== Your task ==
Starting at the line that has "Write part 2" and stopping after the line that has "obj('fitted_sheet', rbox(.585, .289, .116, .03), TEAL, mt)", reproduce the listing below exactly; omit everything else.

== Extracted data ==
== == ==
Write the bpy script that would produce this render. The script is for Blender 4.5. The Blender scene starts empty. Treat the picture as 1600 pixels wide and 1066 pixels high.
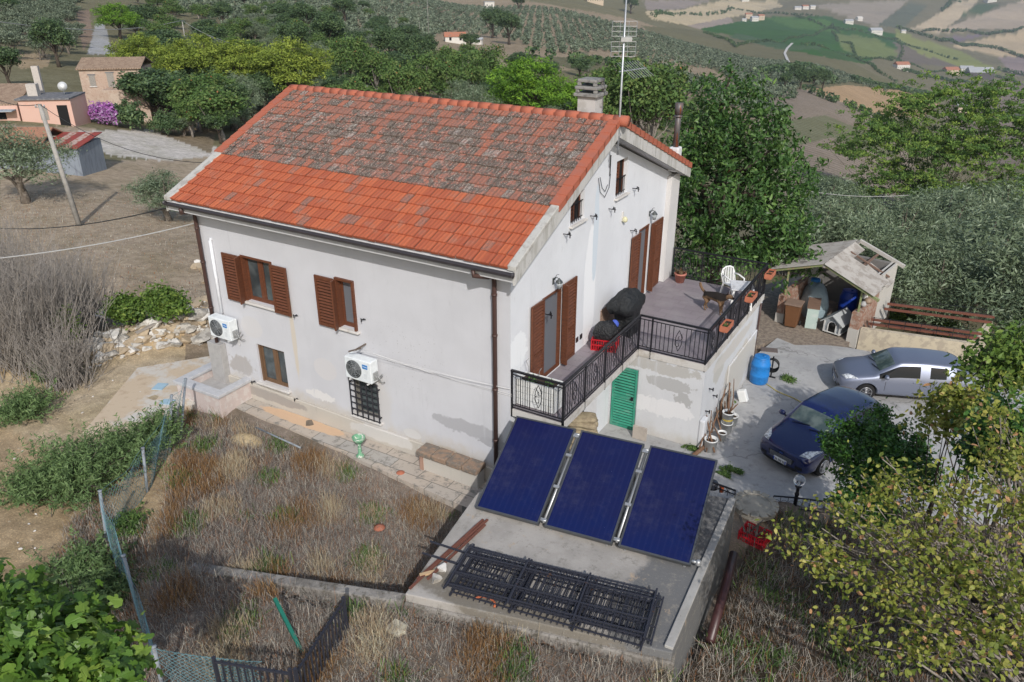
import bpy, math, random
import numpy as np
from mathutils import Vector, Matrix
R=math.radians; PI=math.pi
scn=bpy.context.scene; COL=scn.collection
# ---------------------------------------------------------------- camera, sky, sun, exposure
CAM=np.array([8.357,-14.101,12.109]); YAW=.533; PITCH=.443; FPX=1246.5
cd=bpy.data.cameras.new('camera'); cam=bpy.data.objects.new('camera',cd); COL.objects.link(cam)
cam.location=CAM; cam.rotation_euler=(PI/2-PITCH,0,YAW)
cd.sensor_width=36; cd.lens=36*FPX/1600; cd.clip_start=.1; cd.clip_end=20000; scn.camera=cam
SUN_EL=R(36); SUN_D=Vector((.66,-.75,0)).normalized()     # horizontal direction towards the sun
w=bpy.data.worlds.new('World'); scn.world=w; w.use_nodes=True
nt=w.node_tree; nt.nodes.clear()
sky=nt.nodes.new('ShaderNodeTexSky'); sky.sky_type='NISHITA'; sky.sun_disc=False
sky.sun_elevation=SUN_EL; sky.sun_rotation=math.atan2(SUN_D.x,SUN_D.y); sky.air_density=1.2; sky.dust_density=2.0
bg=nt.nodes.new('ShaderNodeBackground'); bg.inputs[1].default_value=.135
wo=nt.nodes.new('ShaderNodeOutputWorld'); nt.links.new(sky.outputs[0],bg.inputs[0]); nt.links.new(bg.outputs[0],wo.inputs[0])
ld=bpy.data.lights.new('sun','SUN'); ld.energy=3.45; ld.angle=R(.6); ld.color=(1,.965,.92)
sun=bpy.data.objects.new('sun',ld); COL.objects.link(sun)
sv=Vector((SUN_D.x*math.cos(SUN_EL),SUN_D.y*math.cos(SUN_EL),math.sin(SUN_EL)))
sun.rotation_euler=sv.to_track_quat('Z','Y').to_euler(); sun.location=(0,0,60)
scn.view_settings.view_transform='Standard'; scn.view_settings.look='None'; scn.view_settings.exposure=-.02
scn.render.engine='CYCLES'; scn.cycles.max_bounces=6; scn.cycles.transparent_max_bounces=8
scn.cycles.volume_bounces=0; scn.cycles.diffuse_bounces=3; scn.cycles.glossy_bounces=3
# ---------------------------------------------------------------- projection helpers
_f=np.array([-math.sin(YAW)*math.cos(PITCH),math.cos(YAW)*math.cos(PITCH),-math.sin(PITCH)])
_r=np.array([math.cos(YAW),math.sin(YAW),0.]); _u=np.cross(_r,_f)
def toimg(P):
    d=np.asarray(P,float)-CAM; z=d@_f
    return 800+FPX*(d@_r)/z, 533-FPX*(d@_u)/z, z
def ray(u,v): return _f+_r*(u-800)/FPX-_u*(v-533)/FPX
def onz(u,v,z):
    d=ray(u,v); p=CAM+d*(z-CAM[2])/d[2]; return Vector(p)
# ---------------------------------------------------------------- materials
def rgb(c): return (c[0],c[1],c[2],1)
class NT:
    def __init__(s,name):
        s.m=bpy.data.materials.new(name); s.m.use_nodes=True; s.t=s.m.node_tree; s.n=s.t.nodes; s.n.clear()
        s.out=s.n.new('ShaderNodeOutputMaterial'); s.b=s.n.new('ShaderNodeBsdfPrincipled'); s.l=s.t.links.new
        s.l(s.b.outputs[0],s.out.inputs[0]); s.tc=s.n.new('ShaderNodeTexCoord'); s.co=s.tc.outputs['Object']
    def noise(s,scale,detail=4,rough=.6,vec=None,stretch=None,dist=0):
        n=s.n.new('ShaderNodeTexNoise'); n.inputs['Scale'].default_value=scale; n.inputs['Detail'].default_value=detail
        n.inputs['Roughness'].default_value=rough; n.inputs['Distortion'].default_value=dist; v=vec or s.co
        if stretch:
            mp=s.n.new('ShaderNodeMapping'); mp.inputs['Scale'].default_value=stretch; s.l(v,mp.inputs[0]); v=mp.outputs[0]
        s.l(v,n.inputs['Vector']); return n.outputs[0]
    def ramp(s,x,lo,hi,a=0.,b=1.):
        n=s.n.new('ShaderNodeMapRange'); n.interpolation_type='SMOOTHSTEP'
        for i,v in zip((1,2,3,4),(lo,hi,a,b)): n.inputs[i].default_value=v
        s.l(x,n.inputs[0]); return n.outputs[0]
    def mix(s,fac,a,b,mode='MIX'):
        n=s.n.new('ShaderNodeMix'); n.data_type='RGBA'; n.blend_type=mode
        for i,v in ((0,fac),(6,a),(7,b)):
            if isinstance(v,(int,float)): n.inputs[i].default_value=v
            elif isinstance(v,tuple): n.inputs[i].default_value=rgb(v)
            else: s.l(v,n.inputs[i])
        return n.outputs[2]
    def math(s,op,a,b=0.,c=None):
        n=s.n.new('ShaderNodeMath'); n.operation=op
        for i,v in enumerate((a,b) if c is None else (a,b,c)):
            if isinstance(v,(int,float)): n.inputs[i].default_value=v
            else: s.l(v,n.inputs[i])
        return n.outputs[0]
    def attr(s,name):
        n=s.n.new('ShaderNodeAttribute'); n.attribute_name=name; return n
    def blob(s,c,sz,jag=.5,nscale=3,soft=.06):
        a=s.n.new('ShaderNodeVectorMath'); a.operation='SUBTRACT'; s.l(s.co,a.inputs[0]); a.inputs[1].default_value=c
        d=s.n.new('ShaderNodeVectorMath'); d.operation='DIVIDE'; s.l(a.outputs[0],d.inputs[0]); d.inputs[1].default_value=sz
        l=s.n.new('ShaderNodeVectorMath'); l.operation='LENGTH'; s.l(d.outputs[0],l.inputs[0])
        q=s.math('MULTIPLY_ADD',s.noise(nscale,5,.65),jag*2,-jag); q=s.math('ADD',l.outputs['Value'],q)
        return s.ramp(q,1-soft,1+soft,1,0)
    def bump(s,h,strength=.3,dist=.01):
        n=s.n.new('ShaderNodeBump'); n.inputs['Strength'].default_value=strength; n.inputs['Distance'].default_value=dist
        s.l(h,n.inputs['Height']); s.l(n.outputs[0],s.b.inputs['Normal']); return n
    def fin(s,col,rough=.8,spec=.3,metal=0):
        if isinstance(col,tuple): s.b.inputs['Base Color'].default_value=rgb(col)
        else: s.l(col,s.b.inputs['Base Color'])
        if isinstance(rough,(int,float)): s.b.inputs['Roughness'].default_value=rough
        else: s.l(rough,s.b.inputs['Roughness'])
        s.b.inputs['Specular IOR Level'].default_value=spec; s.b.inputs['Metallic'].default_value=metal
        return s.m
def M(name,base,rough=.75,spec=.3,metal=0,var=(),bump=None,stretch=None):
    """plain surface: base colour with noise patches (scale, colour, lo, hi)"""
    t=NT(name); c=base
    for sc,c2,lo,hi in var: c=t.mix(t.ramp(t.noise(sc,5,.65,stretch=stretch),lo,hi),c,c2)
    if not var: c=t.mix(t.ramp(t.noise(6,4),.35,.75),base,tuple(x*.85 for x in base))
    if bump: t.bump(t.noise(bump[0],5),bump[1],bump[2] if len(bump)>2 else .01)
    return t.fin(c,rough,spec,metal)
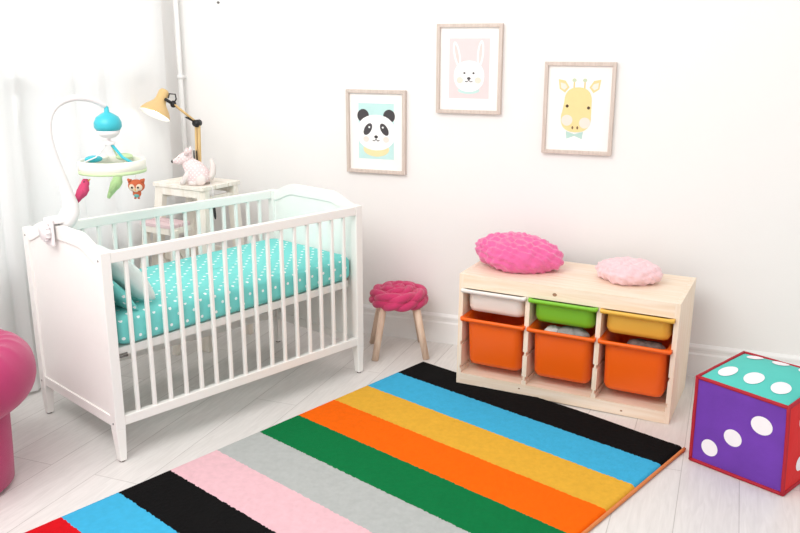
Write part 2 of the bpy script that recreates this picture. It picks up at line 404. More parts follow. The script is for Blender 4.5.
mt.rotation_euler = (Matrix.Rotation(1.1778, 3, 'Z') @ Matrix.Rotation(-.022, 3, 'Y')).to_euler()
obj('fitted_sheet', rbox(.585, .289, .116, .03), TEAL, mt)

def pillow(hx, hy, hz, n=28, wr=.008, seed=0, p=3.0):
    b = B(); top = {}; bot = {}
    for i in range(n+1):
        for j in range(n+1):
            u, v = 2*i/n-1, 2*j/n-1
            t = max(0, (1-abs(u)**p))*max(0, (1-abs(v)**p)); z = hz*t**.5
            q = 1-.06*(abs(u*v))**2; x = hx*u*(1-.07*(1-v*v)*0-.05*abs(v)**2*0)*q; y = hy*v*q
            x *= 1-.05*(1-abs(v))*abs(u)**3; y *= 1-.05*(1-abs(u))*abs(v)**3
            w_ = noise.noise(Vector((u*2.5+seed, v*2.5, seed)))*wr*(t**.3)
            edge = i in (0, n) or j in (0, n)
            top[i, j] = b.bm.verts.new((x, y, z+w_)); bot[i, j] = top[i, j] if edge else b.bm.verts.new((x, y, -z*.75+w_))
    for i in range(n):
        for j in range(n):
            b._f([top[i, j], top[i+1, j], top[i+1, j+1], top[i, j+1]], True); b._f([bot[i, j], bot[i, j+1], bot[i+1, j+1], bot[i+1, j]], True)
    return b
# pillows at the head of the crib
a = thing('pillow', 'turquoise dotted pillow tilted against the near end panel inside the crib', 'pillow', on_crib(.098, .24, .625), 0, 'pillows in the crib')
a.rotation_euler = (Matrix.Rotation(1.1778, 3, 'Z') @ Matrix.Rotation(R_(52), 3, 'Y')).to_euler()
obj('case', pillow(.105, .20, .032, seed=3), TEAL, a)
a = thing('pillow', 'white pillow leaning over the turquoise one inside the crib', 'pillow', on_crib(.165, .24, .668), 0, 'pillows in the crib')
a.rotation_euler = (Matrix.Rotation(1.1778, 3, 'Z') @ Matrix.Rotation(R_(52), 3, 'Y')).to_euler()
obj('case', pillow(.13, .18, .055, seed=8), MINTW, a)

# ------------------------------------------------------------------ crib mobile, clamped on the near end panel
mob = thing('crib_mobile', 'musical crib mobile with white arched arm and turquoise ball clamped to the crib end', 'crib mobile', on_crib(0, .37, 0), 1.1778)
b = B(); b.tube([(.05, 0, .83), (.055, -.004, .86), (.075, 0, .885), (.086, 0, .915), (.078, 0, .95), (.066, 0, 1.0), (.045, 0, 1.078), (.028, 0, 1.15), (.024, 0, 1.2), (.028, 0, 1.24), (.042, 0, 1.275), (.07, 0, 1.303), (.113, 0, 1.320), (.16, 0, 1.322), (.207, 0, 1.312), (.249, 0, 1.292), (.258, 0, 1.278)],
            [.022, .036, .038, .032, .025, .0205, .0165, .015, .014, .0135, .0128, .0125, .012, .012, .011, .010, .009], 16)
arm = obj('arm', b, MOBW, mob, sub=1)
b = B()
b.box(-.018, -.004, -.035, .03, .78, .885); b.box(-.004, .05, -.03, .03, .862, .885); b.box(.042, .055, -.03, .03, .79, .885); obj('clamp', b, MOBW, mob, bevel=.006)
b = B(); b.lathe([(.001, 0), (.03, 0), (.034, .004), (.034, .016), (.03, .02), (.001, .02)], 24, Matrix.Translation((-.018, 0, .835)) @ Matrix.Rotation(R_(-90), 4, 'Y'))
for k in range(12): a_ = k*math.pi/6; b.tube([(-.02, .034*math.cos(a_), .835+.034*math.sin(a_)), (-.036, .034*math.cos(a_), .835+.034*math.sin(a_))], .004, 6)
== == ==
== Result of this task ==
Write part 2 of the bpy script that recreates this picture. It picks up at line 404. More parts follow. The script is for Blender 4.5.
mt.rotation_euler = (Matrix.Rotation(1.1778, 3, 'Z') @ Matrix.Rotation(-.022, 3, 'Y')).to_euler()
obj('fitted_sheet', rbox(.585, .289, .116, .03), TEAL, mt)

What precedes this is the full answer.